Return the count of lines with the string "Write" in them, and nothing else.
========================================
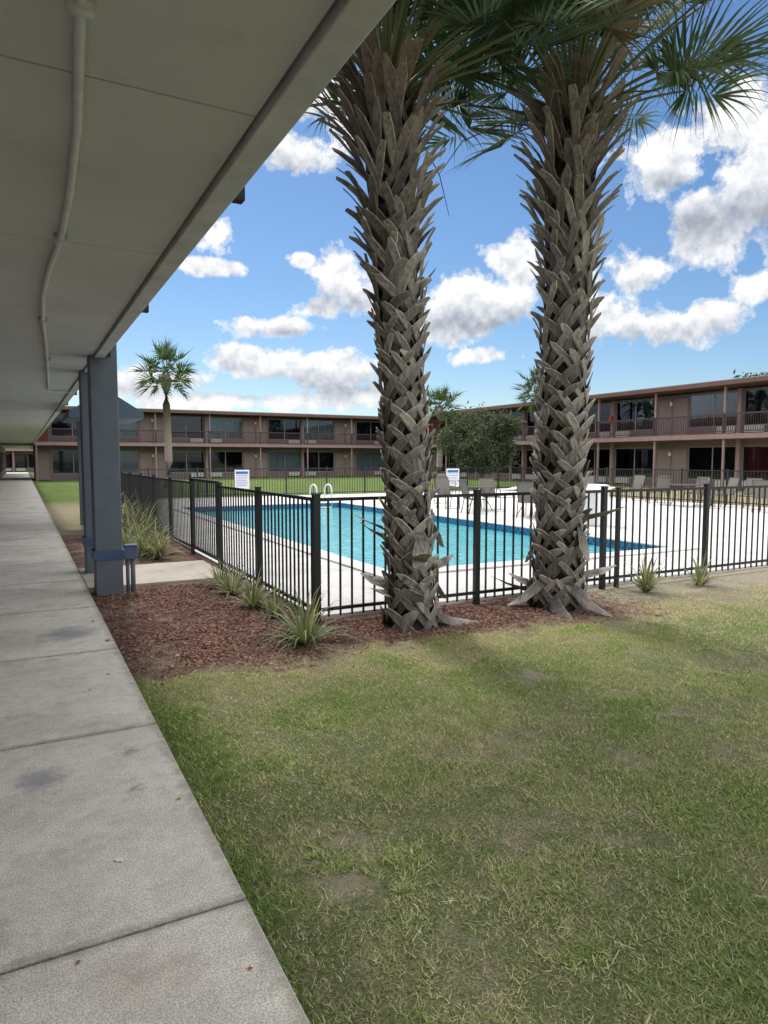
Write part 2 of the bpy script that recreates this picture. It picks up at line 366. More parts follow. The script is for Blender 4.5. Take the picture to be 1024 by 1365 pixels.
# ------------------------------------------------------------------ courtyard motel
def curtain_mesh(x0,x1,z0,z1,mat,name="curtain"):
    c=MB(); n=int((x1-x0)/.05); vs=[];fs=[]
    for i in range(n+1):
        x=x0+(x1-x0)*i/n; yv=.12+.025*math.sin(i*1.35)
        vs+= [(x,yv,z0),(x,yv,z1)]
    for i in range(n): fs.append((2*i,2*i+2,2*i+3,2*i+1))
    c.add(vs,fs); return c.mesh(name,mat,True)
WW,WH=3.05,1.82; WS=.44
fr=MB()
for (a,b,c,e) in ((0,0,.05,WH),(WW-.05,0,WW,WH),(.05,0,WW-.05,.05),(.05,WH-.05,WW-.05,WH),(WW/2-.03,.05,WW/2+.03,WH-.05)):
    fr.box(a,-.02,b,c,.04,e)
frame_me=fr.mesh("window_frame",M['frame'])
gl=MB(); gl.box(.05,.0,.05,WW-.05,.008,WH-.05); glass_me=gl.mesh("window",M['glass'])
cur={'l':curtain_mesh(.06,WW-.06,.02,WH,M['curtl']),'h':curtain_mesh(.06,WW*.52,.02,WH,M['curtl']),
     'r':curtain_mesh(.06,WW-.06,.02,WH,M['curtr']),'q':curtain_mesh(WW*.55,WW-.06,.02,WH,M['curtr'])}
dm=MB(); dm.box(0,-.02,0,.86,.03,2.05)
door_me={}
for k,mm in (('t',M['door']),('r',M['doorred'])): door_me[k]=dm.mesh("door",mm)
fm=MB(); fm.box(-.05,-.04,0,0,.03,2.11); fm.box(.86,-.04,0,.91,.03,2.11); fm.box(0,-.04,2.055,.86,.03,2.11)
dframe=fm.mesh("door_frame",M['slabedge'])
hm=MB(); hm.tube([(.78,-.03,1.0),(.78,-.07,1.0),(.66,-.07,1.0)],.014,6); hand_me=hm.mesh("handle",M['steel'])
am=MB(); am.box(0,-.14,0,1.05,0,.33)
for i in range(6): am.box(.04,-.15,.04+.045*i,1.01,-.141,.06+.045*i)
ac_me=am.mesh("air_conditioner",M['ac'])
ex=MB(); ex.box(-.1,-.14,0,.1,0,.42); ext_me=ex.mesh("extinguisher_box",M['redpaint'])
lm=MB(); lm.box(-.06,-.1,0,.06,0,.2); lamp_me=lm.mesh("wall_light",M['white'])
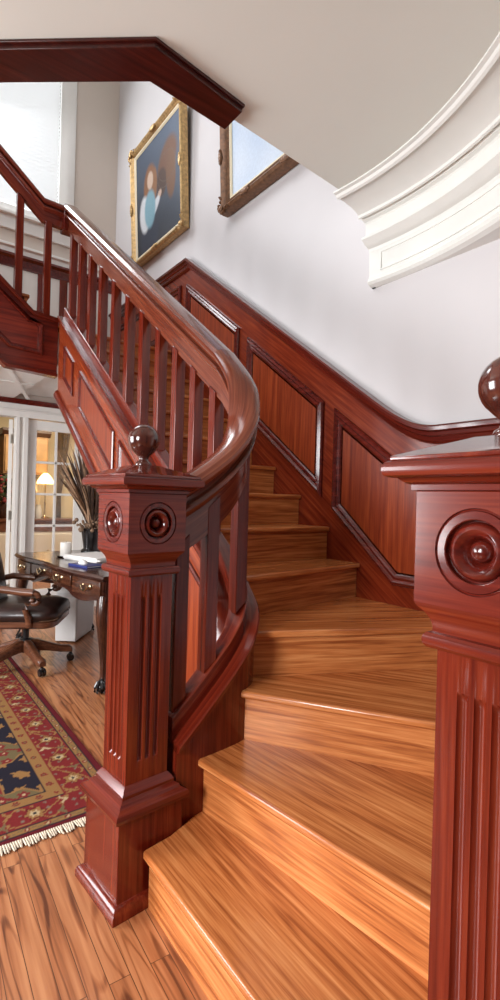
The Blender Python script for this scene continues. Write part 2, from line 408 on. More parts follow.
========================================
- [Result for this task] 2